As we argue in our petition, the FISC and FISCR were wrong about the First Amendment. Our legal system is founded on the presumption that laws are public. That presumption applies to all judicial opinions containing significant interpretations of law. There’s no special exception for opinions involving government surveillance and national security. In fact, federal courts around the country routinely publish opinions on those very topics. The FISC’s significant opinions, which affect the rights of millions, are no different. Like all courts, of course, the FISC may redact its opinions when necessary to conceal legitimate national security secrets. But to justify these kinds of redactions, the government must satisfy the First Amendment’s stringent standards.
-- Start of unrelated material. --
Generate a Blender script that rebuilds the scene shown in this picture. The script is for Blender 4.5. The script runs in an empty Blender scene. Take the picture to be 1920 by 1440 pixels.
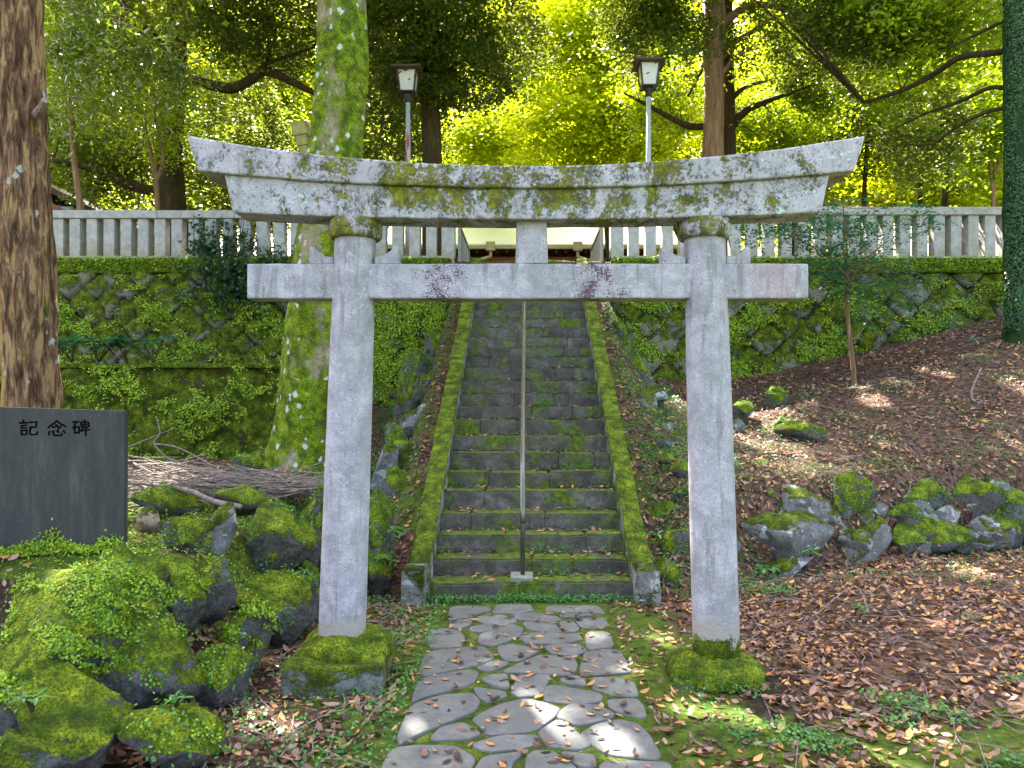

The FISC and FISCR were also wrong about their jurisdiction. Courts around the country routinely consider First Amendment motions for access to their records—motions just like the ones we filed in the FISC. This makes sense. All courts created under Article III of the Constitution, including the FISC and FISCR, have inherent authority over their own records. If they didn’t, they wouldn’t be able to function properly, because they could not manage their own proceedings or ensure public access to the judiciary’s central work—its legal opinions.

Federal courts have uniformly held that because they have inherent authority over their own records, they can decide motions for access to those records. The same is true of the FISC and FISCR. They may be more specialized than most courts, but their inherent control over their own opinions gives them the power to consider motions for public access. This was the FISC’s own position until it reversed course in September 2020.

By placing its opinions outside the reach of the First Amendment, the FISC has deprived the public of information that’s vital to understanding how the FISC has interpreted the law, and the government surveillance that it has authorized. The Supreme Court must right this ship. The First Amendment gives the public a presumptive right to know how the FISC has shaped the nation’s laws and our liberties, and it’s time for the Supreme Court to enforce that right.